Purpose has grown up. 

As Tom Beckman noted, brands aren't just chasing purpose-led equity anymore - they're asking deeper questions about their role in society. The winning campaigns this year didn't virtue signal; they genuinely contributed. They understood that modern audiences can smell performative purpose from a mile away.


Inspiration beats information. 

The PR Grand Prix to Lucky Yarra was a unanimous decision because it was "designed for the juggle, not the zoo" - a campaign that was a real solution to a real problem. An idea that was scalable with a genuine contribution back to community. Today's audiences don't need more awareness; they need inspiration that makes them want to act.

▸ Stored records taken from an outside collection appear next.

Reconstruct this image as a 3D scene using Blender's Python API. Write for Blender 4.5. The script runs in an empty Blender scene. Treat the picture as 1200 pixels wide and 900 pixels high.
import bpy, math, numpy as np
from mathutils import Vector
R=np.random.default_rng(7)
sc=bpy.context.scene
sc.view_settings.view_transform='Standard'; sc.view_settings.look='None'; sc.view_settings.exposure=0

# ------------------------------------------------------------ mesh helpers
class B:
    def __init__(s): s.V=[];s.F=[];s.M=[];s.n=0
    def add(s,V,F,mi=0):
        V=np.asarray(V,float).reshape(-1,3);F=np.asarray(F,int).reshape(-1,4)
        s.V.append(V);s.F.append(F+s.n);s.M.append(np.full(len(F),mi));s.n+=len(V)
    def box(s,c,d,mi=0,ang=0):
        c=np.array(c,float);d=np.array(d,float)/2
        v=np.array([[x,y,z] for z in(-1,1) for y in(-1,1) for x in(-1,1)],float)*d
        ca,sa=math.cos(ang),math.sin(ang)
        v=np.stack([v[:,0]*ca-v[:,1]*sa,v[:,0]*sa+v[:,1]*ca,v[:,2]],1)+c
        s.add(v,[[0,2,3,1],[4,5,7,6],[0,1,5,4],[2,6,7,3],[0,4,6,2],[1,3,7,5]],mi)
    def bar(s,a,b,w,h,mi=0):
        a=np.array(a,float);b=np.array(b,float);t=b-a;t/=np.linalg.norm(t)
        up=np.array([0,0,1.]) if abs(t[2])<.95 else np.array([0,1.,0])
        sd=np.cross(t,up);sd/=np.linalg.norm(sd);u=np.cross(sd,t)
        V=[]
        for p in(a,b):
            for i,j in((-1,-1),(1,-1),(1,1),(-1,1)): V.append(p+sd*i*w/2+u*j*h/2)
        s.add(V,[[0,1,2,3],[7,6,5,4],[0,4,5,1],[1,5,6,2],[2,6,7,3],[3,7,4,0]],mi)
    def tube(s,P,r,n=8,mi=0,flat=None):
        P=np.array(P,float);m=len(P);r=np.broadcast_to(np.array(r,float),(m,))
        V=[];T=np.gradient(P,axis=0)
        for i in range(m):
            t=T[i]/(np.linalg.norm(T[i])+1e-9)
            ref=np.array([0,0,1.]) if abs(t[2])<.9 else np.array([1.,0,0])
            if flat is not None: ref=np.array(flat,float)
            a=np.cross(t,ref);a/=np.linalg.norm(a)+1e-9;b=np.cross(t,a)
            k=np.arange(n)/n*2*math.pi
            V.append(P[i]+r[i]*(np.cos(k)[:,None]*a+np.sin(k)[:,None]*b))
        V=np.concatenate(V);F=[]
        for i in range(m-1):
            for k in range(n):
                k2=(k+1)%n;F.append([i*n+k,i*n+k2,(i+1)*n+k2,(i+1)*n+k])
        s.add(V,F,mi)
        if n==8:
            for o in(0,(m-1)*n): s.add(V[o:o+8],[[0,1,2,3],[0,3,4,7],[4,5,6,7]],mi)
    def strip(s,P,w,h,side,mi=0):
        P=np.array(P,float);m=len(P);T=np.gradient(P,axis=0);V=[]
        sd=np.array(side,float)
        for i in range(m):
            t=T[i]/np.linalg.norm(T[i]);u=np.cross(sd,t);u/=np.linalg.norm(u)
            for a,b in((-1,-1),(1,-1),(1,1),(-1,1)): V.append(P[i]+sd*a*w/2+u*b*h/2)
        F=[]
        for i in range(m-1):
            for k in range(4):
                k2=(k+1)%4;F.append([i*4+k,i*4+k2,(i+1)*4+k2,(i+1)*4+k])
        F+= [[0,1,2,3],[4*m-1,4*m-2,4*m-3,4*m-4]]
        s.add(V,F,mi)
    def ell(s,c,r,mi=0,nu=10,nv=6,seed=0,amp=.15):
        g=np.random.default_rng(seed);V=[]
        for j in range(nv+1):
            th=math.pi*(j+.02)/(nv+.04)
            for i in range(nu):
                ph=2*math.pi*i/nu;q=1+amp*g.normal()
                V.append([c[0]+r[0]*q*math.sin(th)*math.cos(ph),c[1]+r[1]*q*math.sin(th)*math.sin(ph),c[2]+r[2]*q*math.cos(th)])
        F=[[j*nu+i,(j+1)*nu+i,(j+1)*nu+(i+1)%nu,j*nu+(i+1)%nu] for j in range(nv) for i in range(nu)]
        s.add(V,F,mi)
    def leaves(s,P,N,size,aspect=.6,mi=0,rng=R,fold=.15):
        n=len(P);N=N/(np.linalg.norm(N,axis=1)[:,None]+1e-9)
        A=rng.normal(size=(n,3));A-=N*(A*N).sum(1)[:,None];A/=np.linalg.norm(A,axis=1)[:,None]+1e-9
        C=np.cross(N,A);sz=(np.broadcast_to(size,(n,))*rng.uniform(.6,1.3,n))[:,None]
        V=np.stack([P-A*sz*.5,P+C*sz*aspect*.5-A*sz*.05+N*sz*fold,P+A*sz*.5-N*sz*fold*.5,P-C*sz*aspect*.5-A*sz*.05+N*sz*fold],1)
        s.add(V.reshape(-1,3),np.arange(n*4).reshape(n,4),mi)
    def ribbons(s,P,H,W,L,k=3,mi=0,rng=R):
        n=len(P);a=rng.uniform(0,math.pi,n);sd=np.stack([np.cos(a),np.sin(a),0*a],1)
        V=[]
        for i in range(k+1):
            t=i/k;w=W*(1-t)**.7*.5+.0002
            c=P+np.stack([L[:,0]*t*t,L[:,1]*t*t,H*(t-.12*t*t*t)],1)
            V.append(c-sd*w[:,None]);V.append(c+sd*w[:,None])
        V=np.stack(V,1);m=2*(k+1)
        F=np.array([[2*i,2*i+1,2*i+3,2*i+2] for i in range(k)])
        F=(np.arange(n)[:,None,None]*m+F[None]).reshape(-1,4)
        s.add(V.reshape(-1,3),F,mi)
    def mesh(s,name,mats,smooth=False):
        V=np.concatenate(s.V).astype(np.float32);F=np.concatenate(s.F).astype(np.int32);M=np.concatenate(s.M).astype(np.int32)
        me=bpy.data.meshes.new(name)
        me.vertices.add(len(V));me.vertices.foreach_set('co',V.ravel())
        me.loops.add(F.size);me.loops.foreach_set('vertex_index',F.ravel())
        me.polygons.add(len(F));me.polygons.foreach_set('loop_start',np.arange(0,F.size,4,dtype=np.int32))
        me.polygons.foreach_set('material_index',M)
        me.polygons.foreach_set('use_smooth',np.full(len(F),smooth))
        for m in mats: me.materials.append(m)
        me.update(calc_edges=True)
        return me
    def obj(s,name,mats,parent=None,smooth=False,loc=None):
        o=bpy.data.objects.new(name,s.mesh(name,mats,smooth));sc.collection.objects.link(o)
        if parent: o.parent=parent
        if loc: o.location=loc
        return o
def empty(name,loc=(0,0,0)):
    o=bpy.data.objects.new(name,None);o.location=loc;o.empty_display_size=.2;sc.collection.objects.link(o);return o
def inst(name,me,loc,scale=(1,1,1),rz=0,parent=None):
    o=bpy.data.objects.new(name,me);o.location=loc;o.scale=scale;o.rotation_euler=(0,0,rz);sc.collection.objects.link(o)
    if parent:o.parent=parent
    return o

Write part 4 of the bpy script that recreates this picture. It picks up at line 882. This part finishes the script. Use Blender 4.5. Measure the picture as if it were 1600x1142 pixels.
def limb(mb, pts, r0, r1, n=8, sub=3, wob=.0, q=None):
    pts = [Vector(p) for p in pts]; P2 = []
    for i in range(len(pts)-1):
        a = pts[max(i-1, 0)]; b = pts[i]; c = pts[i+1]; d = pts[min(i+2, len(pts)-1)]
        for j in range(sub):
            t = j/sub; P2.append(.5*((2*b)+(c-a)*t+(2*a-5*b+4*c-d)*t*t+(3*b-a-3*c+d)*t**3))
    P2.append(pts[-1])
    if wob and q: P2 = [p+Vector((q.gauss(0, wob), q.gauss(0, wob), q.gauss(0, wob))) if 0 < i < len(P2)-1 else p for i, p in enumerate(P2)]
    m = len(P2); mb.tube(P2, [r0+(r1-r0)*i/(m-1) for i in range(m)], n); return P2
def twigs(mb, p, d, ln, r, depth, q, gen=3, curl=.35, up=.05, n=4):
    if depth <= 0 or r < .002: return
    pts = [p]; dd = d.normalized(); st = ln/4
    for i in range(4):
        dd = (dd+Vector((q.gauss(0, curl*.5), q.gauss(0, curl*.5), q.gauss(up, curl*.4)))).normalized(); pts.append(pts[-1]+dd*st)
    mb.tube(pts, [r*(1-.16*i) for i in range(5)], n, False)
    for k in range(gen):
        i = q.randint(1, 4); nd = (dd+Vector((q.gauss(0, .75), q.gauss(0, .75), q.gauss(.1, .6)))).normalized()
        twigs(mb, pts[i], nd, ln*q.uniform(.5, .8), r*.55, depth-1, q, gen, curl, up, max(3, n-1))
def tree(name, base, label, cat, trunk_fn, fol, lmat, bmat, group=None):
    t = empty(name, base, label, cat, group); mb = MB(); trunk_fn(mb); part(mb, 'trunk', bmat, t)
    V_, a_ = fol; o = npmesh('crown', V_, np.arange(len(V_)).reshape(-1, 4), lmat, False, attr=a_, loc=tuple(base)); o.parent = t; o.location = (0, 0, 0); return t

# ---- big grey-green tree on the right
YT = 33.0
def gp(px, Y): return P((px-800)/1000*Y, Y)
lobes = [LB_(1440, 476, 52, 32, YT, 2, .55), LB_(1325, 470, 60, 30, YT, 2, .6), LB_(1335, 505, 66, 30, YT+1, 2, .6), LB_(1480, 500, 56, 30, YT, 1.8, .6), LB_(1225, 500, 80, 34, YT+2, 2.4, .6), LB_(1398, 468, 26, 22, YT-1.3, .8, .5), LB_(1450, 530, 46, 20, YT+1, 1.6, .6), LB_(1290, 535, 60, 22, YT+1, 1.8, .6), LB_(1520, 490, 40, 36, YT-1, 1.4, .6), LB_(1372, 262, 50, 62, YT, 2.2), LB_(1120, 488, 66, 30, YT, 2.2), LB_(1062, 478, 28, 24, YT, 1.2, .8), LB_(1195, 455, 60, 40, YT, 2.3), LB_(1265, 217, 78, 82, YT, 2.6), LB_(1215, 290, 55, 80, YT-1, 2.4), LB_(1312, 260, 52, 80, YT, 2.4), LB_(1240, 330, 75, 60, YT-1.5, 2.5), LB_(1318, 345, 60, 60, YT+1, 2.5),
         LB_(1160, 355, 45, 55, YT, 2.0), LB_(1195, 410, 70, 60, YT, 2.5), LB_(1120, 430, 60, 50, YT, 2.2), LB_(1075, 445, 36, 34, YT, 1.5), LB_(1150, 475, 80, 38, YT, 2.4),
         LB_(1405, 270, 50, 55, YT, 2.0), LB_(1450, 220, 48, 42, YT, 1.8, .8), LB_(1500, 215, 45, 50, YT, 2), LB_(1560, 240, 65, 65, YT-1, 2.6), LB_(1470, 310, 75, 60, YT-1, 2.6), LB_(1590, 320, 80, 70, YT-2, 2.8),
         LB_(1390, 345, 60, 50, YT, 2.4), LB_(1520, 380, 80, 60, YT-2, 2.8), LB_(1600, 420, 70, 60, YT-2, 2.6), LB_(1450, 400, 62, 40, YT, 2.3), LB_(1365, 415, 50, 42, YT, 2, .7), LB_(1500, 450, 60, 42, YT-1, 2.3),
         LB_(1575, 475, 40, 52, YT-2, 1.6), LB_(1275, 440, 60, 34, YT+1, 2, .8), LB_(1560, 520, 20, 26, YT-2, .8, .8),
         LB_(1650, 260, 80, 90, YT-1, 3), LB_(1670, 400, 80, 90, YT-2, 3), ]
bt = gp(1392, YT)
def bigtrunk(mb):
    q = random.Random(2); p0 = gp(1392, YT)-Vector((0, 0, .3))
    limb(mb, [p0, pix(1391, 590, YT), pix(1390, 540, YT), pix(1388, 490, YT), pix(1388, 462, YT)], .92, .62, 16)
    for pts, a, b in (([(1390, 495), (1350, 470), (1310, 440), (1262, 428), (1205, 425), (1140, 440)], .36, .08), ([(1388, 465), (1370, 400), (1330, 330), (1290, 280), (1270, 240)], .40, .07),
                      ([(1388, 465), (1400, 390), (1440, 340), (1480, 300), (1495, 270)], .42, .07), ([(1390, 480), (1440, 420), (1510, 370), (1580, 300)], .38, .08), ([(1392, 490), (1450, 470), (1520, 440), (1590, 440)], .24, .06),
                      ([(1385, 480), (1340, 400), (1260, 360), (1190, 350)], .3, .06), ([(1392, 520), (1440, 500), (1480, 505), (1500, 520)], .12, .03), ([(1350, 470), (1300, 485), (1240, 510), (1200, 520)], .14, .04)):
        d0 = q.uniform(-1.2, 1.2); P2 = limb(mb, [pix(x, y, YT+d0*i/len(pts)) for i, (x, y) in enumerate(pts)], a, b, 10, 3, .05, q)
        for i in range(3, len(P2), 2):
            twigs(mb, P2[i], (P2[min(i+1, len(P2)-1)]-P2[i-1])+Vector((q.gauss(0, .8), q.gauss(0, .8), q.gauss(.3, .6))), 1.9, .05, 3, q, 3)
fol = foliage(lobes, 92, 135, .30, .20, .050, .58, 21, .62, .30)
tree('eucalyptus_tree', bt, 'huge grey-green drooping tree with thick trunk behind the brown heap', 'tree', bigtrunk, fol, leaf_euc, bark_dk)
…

Platform fluency is everything. 

Watch a teenager scroll through Nutter Butter's Mondelez International TikTok and you'll see 1.1 million followers who found a out of date brand that speaks their language. The campaign succeeded because it didn't just use TikTok as a channel - it understood TikTok culture and created content that used Gen Z humour that is native to the platform.


The Cannes reality check

What struck us most about this year's winners wasn't their production budgets or celebrity endorsements - it was their ability to serve real outcomes. In a world where safe campaigns disappear into the noise, the work that rises to the top combines cultural insight with commercial and community impact. The global stage rewards creative thinking that solves problems and stands out in culture with optimism.